Challenge - Write the records below out in full, character for character, with no pictures.

Given records -
[start]
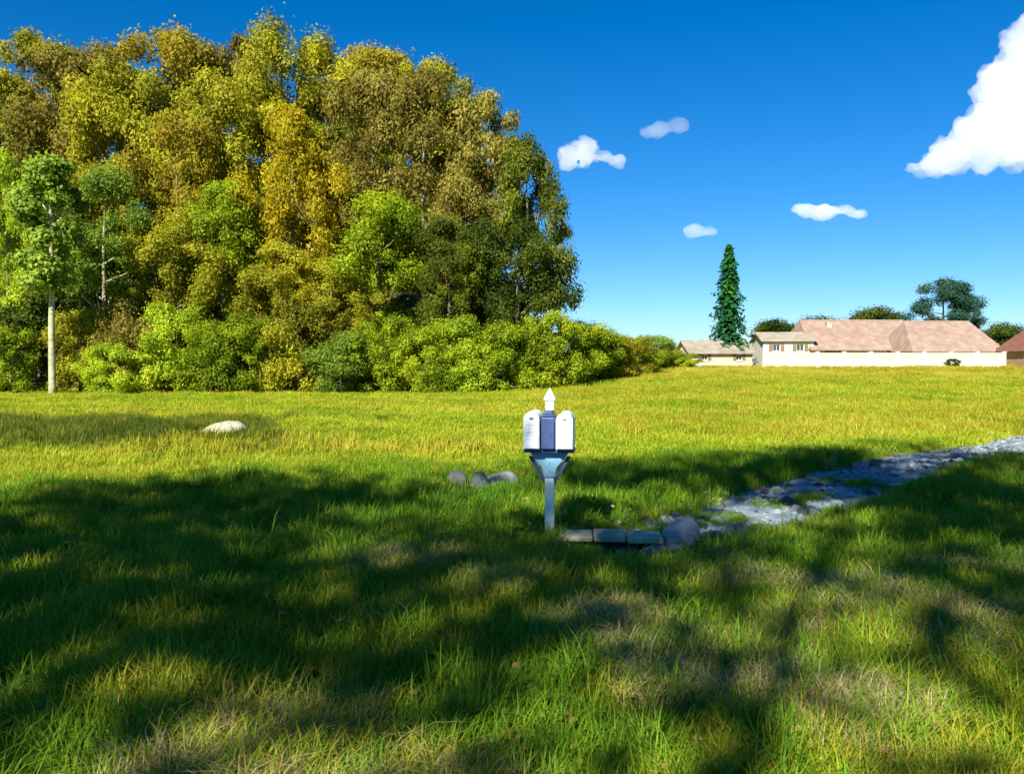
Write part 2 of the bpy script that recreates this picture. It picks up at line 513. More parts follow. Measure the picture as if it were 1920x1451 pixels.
# wooded hill: column, depth, top row, crown width in picture units
G_WOOD = 'broadleaf trees of the wooded hillside'
WOOD = [
 (985, 60, 262, 150, 'tall_a', 'moss', 'mossy green tree at the right-hand edge of the wood, against the blue sky'),
 (905, 64, 168, 185, 'round_a', 'grey', 'tall brownish green tree whose top borders the sky, next inward from the edge tree'),
 (800, 62, 140, 190, 'airy', 'grey', 'grey-olive tree with thin foliage and pale limbs near the wood\'s right end'),
 (700, 66, 120, 180, 'round_b', 'grey', 'brownish grey tree between the golden tree and the thin grey-olive one'),
 (548, 60, 195, 165, 'round_c', 'gold', 'golden yellow tree, the brightest autumn crown of the wood'),
 (445, 69, 105, 200, 'tall_b', 'olive', 'tall olive tree behind the golden tree on its left'),
 (335, 63, 205, 150, 'round_a', 'rust', 'rusty orange-brown tree left of the golden tree'),
 (240, 69, 110, 190, 'round_b', 'olive', 'olive tree rising behind the blue-green tree'),
 (205, 58, 315, 175, 'airy', 'bluegreen', 'blue-green tree with drooping foliage beside the pale-trunked birch'),
 (12, 58, 290, 130, 'tall_a', 'lime', 'lime green tree cut by the left edge of the view'),
 (130, 73, 100, 180, 'tall_a', 'grey', 'high grey-green tree behind the pale-trunked birch'),
 (15, 74, 130, 180, 'round_c', 'olive', 'olive tree at the far left on the upper slope'),
 (425, 59, 335, 150, 'round_c', 'green', 'fresh green tree lower left of the golden crown'),
 (715, 58, 350, 165, 'round_b', 'green', 'mid-green tree standing below the brownish grey crown'),
 (625, 61, 300, 130, 'airy', 'grey', 'thin brownish tree just right of the golden crown'),
 (840, 57.5, 400, 130, 'round_c', 'moss', 'small mossy green tree low in front of the thin grey-olive tree'),
 (965, 57.5, 400, 150, 'tall_b', 'dark', 'dark green tree under the right-hand edge of the wood'),
 (870, 60, 300, 120, 'tall_b', 'grey', 'slim brownish tree below the tall brownish green sky-line tree'),
 (520, 57, 450, 150, 'round_a', 'olive', 'yellow-olive tree directly below the golden crown'),
 (320, 57, 390, 150, 'tall_b', 'olive', 'slim olive tree below the rusty orange-brown crown'),
 (620, 56.5, 480, 140, 'round_c', 'olive', 'low olive tree in the middle of the wood\'s lower edge'),
 (70, 82, 60, 190, 'round_a', 'olive', 'hilltop tree above the left edge of the wood'),
 (200, 84, 85, 190, 'round_c', 'grey', 'hilltop grey tree above the blue-green tree'),
 (330, 83, 50, 200, 'round_b', 'rust', 'hilltop rusty tree behind the orange-brown one'),
 (455, 85, 70, 180, 'round_a', 'grey', 'hilltop grey tree above the tall olive tree'),
 (580, 82, 45, 200, 'tall_b', 'olive', 'hilltop olive tree above the golden crown'),
 (700, 84, 85, 180, 'round_a', 'rust', 'hilltop brown tree above the brownish grey tree'),
 (810, 80, 110, 170, 'round_c', 'olive', 'hilltop olive tree nearest the sky on the right'),
 (390, 76, 260, 190, 'round_b', 'moss', 'mossy tree in the gap between the rusty and the golden crown'),
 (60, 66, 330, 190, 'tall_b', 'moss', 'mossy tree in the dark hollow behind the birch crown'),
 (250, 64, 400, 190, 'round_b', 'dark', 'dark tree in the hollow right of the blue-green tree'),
 (640, 76, 230, 190, 'round_a', 'moss', 'mossy tree in the gap right of the golden crown'),
]
rnd = random.Random(5)
for k, (px, d, ty, w, kind, pal, lab) in enumerate(WOOD):
    plant_tree('broadleaf_tree', kind, at(px, d), d, zpx(ty, d), w/2/F*d*1.12, pal, lab, 'tree', G_WOOD,
               BARK_GREY if pal in ('grey', 'bluegreen') else BARK, rnd.uniform(0, 6.28))

# birch with a pale bare stem
def birch(px, d, ty, w):
    x, y = at(px, d), d
    zb = gz(x, y); H = zpx(ty, d) - zb
    root = empty('birch_tree', (x, y, zb))
    tag(root, 'birch with a straight pale bare trunk and light green crown near the left edge', 'tree', 'trees along the foot of the wood')
    rng = np.random.default_rng(77)
    cm, cl = crown_mesh('birch_crown', 77, w/2/F*d, H*.46, H*.97, 50, 11000, .18, 'tall', (.2,.38), mats=[LEAF['birch']])
    mb = MB()
    mb.tube([(0,0,-.3),(.03,0,.5),(.0,.04,H*.3),(.08,0,H*.5),(.02,.05,H*.75),(.05,0,H*.95)], [.25,.21,.18,.14,.09,.03], 10)
    for c in cl[:12]:
        s = Vector((.05, 0, max(H*.42, c[2]-1.6)))
        mb.tube([s, s.lerp(Vector(c[:3]), .5)+Vector((0,0,.2)), Vector(c[:3])], [.07,.045,.012], 5, False)
    mb.build('trunk', BARK_PALE, root, True)
    link('crown', cm, root)
birch(97, 50.5, 300, 120)

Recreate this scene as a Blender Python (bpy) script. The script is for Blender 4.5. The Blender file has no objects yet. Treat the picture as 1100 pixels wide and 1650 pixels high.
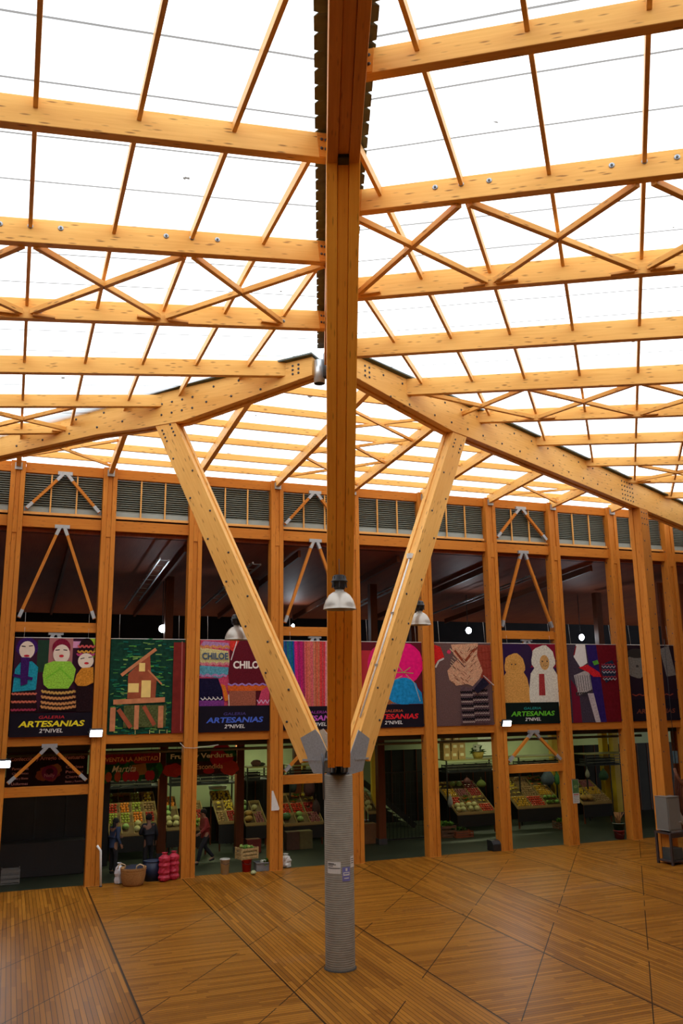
import bpy, math, random
from mathutils import Vector, Matrix
random.seed(7)
D=bpy.data; SC=bpy.context.scene; COL=SC.collection
R=math.radians
def V(*a): return Vector(a)
# ---------------------------------------------------------------- camera, world, exposure
H=5.2; FPX=1379.2; PITCH=.21548; ROLL=-.013076; AW=.364557; AR=.313436
cp,sp=math.cos(PITCH),math.sin(PITCH); cr,sr=math.cos(ROLL),math.sin(ROLL)
M0=Matrix(((1,0,0),(0,sp,-cp),(0,cp,sp)))
RM=Matrix(((cr,-sr,0),(sr,cr,0),(0,0,1)))@M0
cam=D.cameras.new('camera'); cam.sensor_fit='VERTICAL'; cam.sensor_height=36; cam.lens=FPX/1650*36; cam.clip_end=300
co=D.objects.new('camera',cam); COL.objects.link(co); SC.camera=co
rx,ry,rz=RM[0],-RM[1],-RM[2]
co.matrix_world=Matrix(((rx[0],ry[0],rz[0],0),(rx[1],ry[1],rz[1],0),(rx[2],ry[2],rz[2],H),(0,0,0,1)))
SC.view_settings.view_transform='Standard'; SC.view_settings.look='None'; SC.view_settings.gamma=1
SC.view_settings.use_curve_mapping=False; SC.view_settings.exposure=0.0
SC.cycles.use_denoising=True
SC.cycles.max_bounces=8; SC.cycles.diffuse_bounces=5; SC.cycles.transparent_max_bounces=12
SC.cycles.sample_clamp_indirect=6
SKY=2.9
w=D.worlds.new('sky'); SC.world=w; w.use_nodes=True
wn=w.node_tree.nodes; wl=w.node_tree.links
bgn=wn['Background']; bgn.inputs[1].default_value=SKY
tc=wn.new('ShaderNodeTexCoord'); ns=wn.new('ShaderNodeTexNoise'); ns.inputs['Scale'].default_value=1.6; ns.inputs['Detail'].default_value=3
rmp=wn.new('ShaderNodeValToRGB'); rmp.color_ramp.elements[0].position=.3; rmp.color_ramp.elements[0].color=(.80,.86,.93,1)
rmp.color_ramp.elements[1].position=.65; rmp.color_ramp.elements[1].color=(1,1,1,1)
wl.new(tc.outputs['Generated'],ns.inputs['Vector']); wl.new(ns.outputs['Fac'],rmp.inputs[0]); wl.new(rmp.outputs[0],bgn.inputs[0])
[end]
Exercise result -
Write part 2 of the bpy script that recreates this picture. It picks up at line 513. More parts follow. Measure the picture as if it were 1920x1451 pixels.
# wooded hill: column, depth, top row, crown width in picture units
G_WOOD = 'broadleaf trees of the wooded hillside'
WOOD = [
 (985, 60, 262, 150, 'tall_a', 'moss', 'mossy green tree at the right-hand edge of the wood, against the blue sky'),
 (905, 64, 168, 185, 'round_a', 'grey', 'tall brownish green tree whose top borders the sky, next inward from the edge tree'),
 (800, 62, 140, 190, 'airy', 'grey', 'grey-olive tree with thin foliage and pale limbs near the wood\'s right end'),
 (700, 66, 120, 180, 'round_b', 'grey', 'brownish grey tree between the golden tree and the thin grey-olive one'),
 (548, 60, 195, 165, 'round_c', 'gold', 'golden yellow tree, the brightest autumn crown of the wood'),
 (445, 69, 105, 200, 'tall_b', 'olive', 'tall olive tree behind the golden tree on its left'),
 (335, 63, 205, 150, 'round_a', 'rust', 'rusty orange-brown tree left of the golden tree'),
 (240, 69, 110, 190, 'round_b', 'olive', 'olive tree rising behind the blue-green tree'),
 (205, 58, 315, 175, 'airy', 'bluegreen', 'blue-green tree with drooping foliage beside the pale-trunked birch'),
 (12, 58, 290, 130, 'tall_a', 'lime', 'lime green tree cut by the left edge of the view'),
 (130, 73, 100, 180, 'tall_a', 'grey', 'high grey-green tree behind the pale-trunked birch'),
 (15, 74, 130, 180, 'round_c', 'olive', 'olive tree at the far left on the upper slope'),
 (425, 59, 335, 150, 'round_c', 'green', 'fresh green tree lower left of the golden crown'),
 (715, 58, 350, 165, 'round_b', 'green', 'mid-green tree standing below the brownish grey crown'),
 (625, 61, 300, 130, 'airy', 'grey', 'thin brownish tree just right of the golden crown'),
 (840, 57.5, 400, 130, 'round_c', 'moss', 'small mossy green tree low in front of the thin grey-olive tree'),
 (965, 57.5, 400, 150, 'tall_b', 'dark', 'dark green tree under the right-hand edge of the wood'),
 (870, 60, 300, 120, 'tall_b', 'grey', 'slim brownish tree below the tall brownish green sky-line tree'),
 (520, 57, 450, 150, 'round_a', 'olive', 'yellow-olive tree directly below the golden crown'),
 (320, 57, 390, 150, 'tall_b', 'olive', 'slim olive tree below the rusty orange-brown crown'),
 (620, 56.5, 480, 140, 'round_c', 'olive', 'low olive tree in the middle of the wood\'s lower edge'),
 (70, 82, 60, 190, 'round_a', 'olive', 'hilltop tree above the left edge of the wood'),
 (200, 84, 85, 190, 'round_c', 'grey', 'hilltop grey tree above the blue-green tree'),
 (330, 83, 50, 200, 'round_b', 'rust', 'hilltop rusty tree behind the orange-brown one'),
 (455, 85, 70, 180, 'round_a', 'grey', 'hilltop grey tree above the tall olive tree'),
 (580, 82, 45, 200, 'tall_b', 'olive', 'hilltop olive tree above the golden crown'),
 (700, 84, 85, 180, 'round_a', 'rust', 'hilltop brown tree above the brownish grey tree'),
 (810, 80, 110, 170, 'round_c', 'olive', 'hilltop olive tree nearest the sky on the right'),
 (390, 76, 260, 190, 'round_b', 'moss', 'mossy tree in the gap between the rusty and the golden crown'),
 (60, 66, 330, 190, 'tall_b', 'moss', 'mossy tree in the dark hollow behind the birch crown'),
 (250, 64, 400, 190, 'round_b', 'dark', 'dark tree in the hollow right of the blue-green tree'),
 (640, 76, 230, 190, 'round_a', 'moss', 'mossy tree in the gap right of the golden crown'),
]
rnd = random.Random(5)
for k, (px, d, ty, w, kind, pal, lab) in enumerate(WOOD):
    plant_tree('broadleaf_tree', kind, at(px, d), d, zpx(ty, d), w/2/F*d*1.12, pal, lab, 'tree', G_WOOD,
               BARK_GREY if pal in ('grey', 'bluegreen') else BARK, rnd.uniform(0, 6.28))

# birch with a pale bare stem
def birch(px, d, ty, w):
    x, y = at(px, d), d
    zb = gz(x, y); H = zpx(ty, d) - zb
    root = empty('birch_tree', (x, y, zb))
    tag(root, 'birch with a straight pale bare trunk and light green crown near the left edge', 'tree', 'trees along the foot of the wood')
    rng = np.random.default_rng(77)
    cm, cl = crown_mesh('birch_crown', 77, w/2/F*d, H*.46, H*.97, 50, 11000, .18, 'tall', (.2,.38), mats=[LEAF['birch']])
    mb = MB()
    mb.tube([(0,0,-.3),(.03,0,.5),(.0,.04,H*.3),(.08,0,H*.5),(.02,.05,H*.75),(.05,0,H*.95)], [.25,.21,.18,.14,.09,.03], 10)
    for c in cl[:12]:
        s = Vector((.05, 0, max(H*.42, c[2]-1.6)))
        mb.tube([s, s.lerp(Vector(c[:3]), .5)+Vector((0,0,.2)), Vector(c[:3])], [.07,.045,.012], 5, False)
    mb.build('trunk', BARK_PALE, root, True)
    link('crown', cm, root)
birch(97, 50.5, 300, 120)

Recreate this scene as a Blender Python (bpy) script. The script is for Blender 4.5. The Blender file has no objects yet. Treat the picture as 1100 pixels wide and 1650 pixels high.
import bpy, math, random
from mathutils import Vector, Matrix
random.seed(7)
D=bpy.data; SC=bpy.context.scene; COL=SC.collection
R=math.radians
def V(*a): return Vector(a)
# ---------------------------------------------------------------- camera, world, exposure
H=5.2; FPX=1379.2; PITCH=.21548; ROLL=-.013076; AW=.364557; AR=.313436
cp,sp=math.cos(PITCH),math.sin(PITCH); cr,sr=math.cos(ROLL),math.sin(ROLL)
M0=Matrix(((1,0,0),(0,sp,-cp),(0,cp,sp)))
RM=Matrix(((cr,-sr,0),(sr,cr,0),(0,0,1)))@M0
cam=D.cameras.new('camera'); cam.sensor_fit='VERTICAL'; cam.sensor_height=36; cam.lens=FPX/1650*36; cam.clip_end=300
co=D.objects.new('camera',cam); COL.objects.link(co); SC.camera=co
rx,ry,rz=RM[0],-RM[1],-RM[2]
co.matrix_world=Matrix(((rx[0],ry[0],rz[0],0),(rx[1],ry[1],rz[1],0),(rx[2],ry[2],rz[2],H),(0,0,0,1)))
SC.view_settings.view_transform='Standard'; SC.view_settings.look='None'; SC.view_settings.gamma=1
SC.view_settings.use_curve_mapping=False; SC.view_settings.exposure=0.0
SC.cycles.use_denoising=True
SC.cycles.max_bounces=8; SC.cycles.diffuse_bounces=5; SC.cycles.transparent_max_bounces=12
SC.cycles.sample_clamp_indirect=6
SKY=2.9
w=D.worlds.new('sky'); SC.world=w; w.use_nodes=True
wn=w.node_tree.nodes; wl=w.node_tree.links
bgn=wn['Background']; bgn.inputs[1].default_value=SKY
tc=wn.new('ShaderNodeTexCoord'); ns=wn.new('ShaderNodeTexNoise'); ns.inputs['Scale'].default_value=1.6; ns.inputs['Detail'].default_value=3
rmp=wn.new('ShaderNodeValToRGB'); rmp.color_ramp.elements[0].position=.3; rmp.color_ramp.elements[0].color=(.80,.86,.93,1)
rmp.color_ramp.elements[1].position=.65; rmp.color_ramp.elements[1].color=(1,1,1,1)
wl.new(tc.outputs['Generated'],ns.inputs['Vector']); wl.new(ns.outputs['Fac'],rmp.inputs[0]); wl.new(rmp.outputs[0],bgn.inputs[0])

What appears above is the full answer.